Zyuganov may be counting on disaffection with the current system to win him votes among women, but politicians like Lakhova will try to counteract his efforts.


In the little time remaining before the July 3 vote, she and her colleagues will be hopping on planes and meeting with local women's audiences to get out the vote for Yeltsin.


"Those in power only care about women at election time," said Lakhova. "They go to regions where unemployment is high. But they don't mention the fact that factories stand idle because old machinery has to be upgraded and there is no demand for their product.


"For 75 years the communists lied to women, and they will do so again," she added.


According to the results of the first round of elections, there was an even split among women and male supporters for the top two candidates. "Gender didn't play a role in the first round of election results," said Lev Gubkov of VTsIOM, the All-Russia Center for the Study of Public Opinion. "If anything, women are slightly more inclined to vote for Yeltsin than Zyuganov."
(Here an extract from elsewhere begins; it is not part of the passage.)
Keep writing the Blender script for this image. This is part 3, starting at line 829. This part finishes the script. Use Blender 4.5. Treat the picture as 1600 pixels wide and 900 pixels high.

But politicians such as Lakhova are not taking any chances with the numbers.


"My house, my family and my country is in danger today," said Lakhova, who leaves for Siberia on Tuesday to meet with regional women's groups.


"When left on their own, women make reasonable decisions, but I find it offensive that a political party is using women for its own purposes just so they can lie to them again," said Lakhova.